4.0 out of 5 stars Review, Jan. 2 2000
I adored Mary Shelley's portrayal of the characters. Victor Frankenstein is a talent with great compassion for humans yet he is also mankind's worst enemy for creating a monster who can destroy them. Frankenstein is a man who made up his mind to make a human, but in the first case, could not assume responsibility. The same is true for when he tried to make the monster a mate, but he realized this and could not go ahead with it. He is both the villain and the hero, an aspect that is rarely seen.
However, The monster is shrouded by mystery and pain. Being the embodiment of sorrow and human sufferings, he is still an amazing symbol of human nature. Mary Shelley captured every emotion felt by her characters so accurately that I could even feel the monster's fury.
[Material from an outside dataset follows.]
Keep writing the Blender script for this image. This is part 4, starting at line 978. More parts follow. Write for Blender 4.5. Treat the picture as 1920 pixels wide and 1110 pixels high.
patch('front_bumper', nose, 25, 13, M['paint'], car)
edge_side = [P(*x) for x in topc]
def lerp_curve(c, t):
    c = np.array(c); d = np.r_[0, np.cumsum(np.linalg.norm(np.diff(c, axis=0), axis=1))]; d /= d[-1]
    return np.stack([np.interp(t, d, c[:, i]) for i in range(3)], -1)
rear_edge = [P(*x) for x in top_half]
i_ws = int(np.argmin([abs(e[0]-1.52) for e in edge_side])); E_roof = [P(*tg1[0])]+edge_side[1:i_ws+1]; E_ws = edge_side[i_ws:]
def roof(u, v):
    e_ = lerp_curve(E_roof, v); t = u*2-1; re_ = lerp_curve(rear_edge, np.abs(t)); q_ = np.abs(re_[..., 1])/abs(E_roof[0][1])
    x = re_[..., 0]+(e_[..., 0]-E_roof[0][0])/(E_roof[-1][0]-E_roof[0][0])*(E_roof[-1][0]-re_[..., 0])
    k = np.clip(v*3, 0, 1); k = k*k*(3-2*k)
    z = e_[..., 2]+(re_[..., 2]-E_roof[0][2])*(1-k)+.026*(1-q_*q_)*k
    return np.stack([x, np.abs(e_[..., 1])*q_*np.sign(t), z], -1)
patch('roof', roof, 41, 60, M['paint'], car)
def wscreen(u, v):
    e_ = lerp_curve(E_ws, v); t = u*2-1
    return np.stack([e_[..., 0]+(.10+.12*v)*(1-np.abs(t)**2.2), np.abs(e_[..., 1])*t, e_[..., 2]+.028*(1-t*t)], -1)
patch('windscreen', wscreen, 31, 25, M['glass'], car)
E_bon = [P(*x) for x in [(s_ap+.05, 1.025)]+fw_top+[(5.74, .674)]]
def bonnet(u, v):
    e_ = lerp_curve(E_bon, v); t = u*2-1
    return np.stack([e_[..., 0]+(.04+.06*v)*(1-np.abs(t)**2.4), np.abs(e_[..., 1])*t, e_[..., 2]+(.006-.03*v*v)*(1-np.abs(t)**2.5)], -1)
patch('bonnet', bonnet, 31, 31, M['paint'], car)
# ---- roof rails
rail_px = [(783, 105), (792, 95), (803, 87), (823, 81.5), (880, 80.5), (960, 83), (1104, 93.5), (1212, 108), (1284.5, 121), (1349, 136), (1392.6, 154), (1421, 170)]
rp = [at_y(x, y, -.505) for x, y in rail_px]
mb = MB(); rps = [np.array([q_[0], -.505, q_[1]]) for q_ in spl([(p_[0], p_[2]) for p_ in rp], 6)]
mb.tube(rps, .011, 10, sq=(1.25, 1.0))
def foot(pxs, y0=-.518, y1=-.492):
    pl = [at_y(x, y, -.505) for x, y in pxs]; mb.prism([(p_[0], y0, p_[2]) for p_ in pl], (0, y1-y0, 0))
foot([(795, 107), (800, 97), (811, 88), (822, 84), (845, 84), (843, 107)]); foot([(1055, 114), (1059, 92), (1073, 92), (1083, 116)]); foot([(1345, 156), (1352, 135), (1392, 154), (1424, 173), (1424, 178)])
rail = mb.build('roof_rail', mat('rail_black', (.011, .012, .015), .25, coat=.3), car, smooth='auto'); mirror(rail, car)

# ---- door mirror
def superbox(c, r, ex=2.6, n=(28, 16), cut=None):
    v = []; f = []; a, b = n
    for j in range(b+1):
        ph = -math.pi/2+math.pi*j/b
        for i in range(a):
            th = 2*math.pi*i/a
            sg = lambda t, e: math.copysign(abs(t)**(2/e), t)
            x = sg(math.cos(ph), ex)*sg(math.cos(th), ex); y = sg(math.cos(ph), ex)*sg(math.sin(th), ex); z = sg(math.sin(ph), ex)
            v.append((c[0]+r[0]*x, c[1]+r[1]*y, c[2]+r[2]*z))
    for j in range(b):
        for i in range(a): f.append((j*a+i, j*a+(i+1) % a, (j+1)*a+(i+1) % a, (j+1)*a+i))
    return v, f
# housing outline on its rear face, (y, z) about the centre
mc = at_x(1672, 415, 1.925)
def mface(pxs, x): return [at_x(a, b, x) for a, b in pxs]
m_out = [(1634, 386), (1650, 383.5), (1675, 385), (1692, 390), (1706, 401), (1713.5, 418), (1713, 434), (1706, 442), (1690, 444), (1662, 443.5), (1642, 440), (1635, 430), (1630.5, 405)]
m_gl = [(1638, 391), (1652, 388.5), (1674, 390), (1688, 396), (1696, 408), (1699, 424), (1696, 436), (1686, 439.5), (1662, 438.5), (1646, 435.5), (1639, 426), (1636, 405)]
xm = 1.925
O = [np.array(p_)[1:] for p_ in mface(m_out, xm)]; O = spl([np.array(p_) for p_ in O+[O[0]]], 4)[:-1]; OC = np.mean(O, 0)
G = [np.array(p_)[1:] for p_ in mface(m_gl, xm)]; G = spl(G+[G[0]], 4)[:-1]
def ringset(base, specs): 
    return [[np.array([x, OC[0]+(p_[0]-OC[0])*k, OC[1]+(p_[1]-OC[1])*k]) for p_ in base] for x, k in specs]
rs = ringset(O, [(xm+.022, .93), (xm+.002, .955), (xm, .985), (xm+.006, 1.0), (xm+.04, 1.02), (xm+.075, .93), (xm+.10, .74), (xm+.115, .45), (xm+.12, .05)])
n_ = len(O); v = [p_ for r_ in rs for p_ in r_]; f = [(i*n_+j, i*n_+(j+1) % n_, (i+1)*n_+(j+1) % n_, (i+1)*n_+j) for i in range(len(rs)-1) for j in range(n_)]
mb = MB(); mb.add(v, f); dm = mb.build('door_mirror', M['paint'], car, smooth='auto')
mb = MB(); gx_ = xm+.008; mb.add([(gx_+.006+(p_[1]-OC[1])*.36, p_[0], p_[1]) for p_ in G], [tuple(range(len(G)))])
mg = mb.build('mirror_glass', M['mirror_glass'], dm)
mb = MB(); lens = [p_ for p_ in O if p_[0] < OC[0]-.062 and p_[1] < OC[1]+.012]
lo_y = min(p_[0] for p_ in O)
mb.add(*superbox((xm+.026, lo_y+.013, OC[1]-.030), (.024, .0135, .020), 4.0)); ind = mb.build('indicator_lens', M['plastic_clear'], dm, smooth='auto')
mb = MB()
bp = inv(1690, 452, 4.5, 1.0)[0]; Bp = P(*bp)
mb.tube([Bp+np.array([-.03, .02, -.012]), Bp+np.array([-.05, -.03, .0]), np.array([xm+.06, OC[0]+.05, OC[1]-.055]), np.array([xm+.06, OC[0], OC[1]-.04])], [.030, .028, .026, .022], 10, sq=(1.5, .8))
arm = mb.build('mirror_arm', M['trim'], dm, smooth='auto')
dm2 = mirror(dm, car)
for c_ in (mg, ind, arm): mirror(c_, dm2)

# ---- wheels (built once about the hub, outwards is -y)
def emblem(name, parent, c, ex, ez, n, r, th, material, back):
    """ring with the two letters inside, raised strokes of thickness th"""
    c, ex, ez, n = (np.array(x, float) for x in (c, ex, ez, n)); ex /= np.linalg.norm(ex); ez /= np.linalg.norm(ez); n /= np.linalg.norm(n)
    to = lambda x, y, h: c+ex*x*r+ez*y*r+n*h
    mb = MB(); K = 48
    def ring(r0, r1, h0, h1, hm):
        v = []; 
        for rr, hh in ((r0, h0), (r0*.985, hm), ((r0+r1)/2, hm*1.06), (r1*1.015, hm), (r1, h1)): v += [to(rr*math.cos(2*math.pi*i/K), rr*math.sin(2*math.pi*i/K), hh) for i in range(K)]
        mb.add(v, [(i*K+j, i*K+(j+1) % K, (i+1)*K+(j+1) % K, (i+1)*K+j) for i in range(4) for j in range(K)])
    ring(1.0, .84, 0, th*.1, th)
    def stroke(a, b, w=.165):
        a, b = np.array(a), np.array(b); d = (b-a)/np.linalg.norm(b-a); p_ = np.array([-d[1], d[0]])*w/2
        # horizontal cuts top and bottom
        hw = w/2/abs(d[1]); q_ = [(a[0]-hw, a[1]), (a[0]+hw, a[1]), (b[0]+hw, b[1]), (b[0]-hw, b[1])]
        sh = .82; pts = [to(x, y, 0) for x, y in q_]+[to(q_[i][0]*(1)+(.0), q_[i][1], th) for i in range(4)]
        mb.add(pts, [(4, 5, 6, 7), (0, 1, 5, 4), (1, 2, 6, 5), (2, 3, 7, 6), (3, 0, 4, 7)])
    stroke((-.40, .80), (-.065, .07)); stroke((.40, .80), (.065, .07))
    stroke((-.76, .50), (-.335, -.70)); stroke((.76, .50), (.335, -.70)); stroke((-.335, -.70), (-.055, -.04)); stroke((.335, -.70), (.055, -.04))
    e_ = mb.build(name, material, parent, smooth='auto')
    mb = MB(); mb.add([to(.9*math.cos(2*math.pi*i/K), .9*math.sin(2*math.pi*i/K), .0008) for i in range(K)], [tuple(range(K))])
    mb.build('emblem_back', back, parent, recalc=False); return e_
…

I especially like the way that the plot unravelled and jumped from place to place. It did not get confusing either. It was quite easy to follow. The characters were well drawn and in everything that they did, their motives were clearly known to the reader. None of the characters did anything that seemed out of mind. There were parts of the book that were a little drawn out and sluggish, but it always picked right back up again. Mary Shelley presents an issue that is very applicable right now. Is it morally right to play God and attempt to create life? Obviously, Shelley's opinion is that it can only lead to disaster.